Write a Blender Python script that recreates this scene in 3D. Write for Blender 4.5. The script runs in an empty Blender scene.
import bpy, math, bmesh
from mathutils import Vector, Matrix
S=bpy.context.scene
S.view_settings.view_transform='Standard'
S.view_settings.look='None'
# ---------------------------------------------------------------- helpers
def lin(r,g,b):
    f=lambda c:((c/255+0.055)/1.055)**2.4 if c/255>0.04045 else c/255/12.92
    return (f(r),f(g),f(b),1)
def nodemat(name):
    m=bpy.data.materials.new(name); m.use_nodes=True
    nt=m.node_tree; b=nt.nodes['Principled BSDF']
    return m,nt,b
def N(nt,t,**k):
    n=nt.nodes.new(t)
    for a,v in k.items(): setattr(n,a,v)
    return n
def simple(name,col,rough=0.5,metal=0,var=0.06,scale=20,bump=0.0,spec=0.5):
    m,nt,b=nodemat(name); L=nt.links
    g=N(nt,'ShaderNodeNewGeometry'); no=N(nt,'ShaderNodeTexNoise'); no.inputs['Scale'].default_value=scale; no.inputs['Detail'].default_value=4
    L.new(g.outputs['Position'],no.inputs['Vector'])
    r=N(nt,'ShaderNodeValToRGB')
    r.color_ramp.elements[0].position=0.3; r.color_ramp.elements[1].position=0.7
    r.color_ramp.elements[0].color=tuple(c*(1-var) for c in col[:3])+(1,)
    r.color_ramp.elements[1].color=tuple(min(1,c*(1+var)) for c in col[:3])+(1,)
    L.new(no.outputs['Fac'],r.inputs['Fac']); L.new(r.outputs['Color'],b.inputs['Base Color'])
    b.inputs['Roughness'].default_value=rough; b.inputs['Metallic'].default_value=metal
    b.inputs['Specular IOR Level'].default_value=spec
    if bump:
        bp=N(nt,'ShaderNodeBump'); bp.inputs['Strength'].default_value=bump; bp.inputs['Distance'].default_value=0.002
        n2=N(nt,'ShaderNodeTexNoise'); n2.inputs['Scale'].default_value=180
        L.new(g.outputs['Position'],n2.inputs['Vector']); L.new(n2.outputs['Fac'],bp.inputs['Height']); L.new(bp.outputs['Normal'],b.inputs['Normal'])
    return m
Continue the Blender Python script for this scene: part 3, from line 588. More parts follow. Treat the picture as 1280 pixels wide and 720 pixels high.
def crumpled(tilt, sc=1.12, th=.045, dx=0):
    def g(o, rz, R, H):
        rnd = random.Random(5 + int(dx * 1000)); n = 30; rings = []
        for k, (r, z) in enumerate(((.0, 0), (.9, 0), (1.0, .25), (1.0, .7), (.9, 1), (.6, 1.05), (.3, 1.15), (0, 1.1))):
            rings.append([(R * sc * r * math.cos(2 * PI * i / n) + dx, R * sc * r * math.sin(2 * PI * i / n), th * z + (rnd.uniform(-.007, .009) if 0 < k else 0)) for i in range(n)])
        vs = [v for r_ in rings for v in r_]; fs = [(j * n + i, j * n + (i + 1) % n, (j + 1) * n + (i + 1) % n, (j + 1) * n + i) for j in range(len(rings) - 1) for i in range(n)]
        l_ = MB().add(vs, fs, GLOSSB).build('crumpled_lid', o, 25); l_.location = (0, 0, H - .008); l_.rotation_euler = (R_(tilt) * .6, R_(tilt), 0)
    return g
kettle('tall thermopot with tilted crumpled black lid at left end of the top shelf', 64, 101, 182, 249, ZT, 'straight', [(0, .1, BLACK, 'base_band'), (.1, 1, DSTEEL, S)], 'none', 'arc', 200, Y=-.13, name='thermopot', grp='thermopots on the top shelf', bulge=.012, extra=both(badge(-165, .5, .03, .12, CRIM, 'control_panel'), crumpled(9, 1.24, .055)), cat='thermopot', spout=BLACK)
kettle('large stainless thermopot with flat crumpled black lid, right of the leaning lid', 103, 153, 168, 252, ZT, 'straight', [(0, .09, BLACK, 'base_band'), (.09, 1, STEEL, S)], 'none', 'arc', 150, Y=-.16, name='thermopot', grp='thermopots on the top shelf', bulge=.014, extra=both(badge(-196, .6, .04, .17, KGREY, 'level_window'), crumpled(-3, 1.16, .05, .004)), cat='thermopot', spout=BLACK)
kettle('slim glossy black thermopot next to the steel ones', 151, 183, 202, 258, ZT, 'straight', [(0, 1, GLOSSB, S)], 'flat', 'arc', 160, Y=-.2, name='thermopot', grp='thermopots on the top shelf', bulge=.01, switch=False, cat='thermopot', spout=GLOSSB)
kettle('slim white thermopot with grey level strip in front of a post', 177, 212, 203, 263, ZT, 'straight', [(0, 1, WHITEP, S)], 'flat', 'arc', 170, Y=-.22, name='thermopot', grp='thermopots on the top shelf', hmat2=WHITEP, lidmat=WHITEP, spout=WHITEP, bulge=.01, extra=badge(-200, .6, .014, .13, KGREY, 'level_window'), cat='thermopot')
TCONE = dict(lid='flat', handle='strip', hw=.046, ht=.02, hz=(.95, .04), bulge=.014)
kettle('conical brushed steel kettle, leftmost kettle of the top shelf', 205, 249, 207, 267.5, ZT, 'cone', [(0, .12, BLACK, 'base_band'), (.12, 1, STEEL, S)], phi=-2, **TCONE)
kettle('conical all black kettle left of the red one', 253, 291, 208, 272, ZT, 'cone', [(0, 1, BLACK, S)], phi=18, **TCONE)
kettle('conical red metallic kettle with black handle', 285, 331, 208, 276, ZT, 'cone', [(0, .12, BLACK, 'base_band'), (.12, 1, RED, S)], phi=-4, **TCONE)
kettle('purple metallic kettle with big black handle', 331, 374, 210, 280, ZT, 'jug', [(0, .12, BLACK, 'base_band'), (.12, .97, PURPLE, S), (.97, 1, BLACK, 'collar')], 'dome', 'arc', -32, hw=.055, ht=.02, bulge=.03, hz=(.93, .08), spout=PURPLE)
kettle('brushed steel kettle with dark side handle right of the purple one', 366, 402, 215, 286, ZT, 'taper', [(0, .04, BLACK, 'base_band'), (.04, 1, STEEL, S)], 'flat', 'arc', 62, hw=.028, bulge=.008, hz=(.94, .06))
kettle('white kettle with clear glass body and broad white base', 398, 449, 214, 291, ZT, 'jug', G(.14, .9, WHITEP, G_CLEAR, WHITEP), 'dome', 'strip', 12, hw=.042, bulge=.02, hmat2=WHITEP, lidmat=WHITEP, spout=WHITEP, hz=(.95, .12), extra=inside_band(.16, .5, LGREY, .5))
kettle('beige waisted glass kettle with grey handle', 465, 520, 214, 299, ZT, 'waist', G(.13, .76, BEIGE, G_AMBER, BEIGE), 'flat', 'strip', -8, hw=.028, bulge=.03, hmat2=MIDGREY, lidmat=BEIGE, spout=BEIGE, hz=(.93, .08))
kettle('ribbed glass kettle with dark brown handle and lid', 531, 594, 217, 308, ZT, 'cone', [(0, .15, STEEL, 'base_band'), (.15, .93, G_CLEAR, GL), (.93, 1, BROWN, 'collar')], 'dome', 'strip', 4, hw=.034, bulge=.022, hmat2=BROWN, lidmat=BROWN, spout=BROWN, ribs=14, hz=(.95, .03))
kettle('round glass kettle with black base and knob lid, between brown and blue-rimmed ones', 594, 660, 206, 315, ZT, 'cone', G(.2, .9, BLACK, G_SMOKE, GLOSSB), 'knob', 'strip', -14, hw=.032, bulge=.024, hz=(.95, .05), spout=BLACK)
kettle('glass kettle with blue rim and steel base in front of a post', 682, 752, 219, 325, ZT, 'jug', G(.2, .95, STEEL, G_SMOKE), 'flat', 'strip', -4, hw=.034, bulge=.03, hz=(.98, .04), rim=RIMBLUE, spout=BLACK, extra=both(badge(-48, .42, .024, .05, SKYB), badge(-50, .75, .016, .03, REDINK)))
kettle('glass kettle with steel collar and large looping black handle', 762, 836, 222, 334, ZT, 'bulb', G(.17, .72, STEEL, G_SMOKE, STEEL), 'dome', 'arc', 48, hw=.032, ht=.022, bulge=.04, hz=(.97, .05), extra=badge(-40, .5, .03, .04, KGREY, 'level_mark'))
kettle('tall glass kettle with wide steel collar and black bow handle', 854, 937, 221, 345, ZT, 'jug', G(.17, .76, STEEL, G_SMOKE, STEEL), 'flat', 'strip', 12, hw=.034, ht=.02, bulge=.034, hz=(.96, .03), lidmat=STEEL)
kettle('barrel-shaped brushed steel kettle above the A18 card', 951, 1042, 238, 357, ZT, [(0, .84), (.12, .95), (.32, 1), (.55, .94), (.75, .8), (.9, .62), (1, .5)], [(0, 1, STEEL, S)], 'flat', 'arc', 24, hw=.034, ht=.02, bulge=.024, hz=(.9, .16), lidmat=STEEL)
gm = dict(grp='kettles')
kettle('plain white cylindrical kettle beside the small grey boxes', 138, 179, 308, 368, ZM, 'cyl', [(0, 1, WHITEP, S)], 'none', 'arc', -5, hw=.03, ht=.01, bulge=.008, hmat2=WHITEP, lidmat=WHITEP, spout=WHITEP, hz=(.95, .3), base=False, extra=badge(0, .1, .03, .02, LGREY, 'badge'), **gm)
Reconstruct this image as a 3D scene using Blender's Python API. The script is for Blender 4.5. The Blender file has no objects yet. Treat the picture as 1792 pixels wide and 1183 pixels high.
--*--
→ Your instructions
All lines holding the word "scene" should be picked out and copied.

→ Answer to the exercise
Write a Blender Python script that recreates this scene in 3D. Write for Blender 4.5. The script runs in an empty Blender scene.
S=bpy.context.scene
Continue the Blender Python script for this scene: part 3, from line 588. More parts follow. Treat the picture as 1280 pixels wide and 720 pixels high.
Reconstruct this image as a 3D scene using Blender's Python API. The script is for Blender 4.5. The Blender file has no objects yet. Treat the picture as 1792 pixels wide and 1183 pixels high.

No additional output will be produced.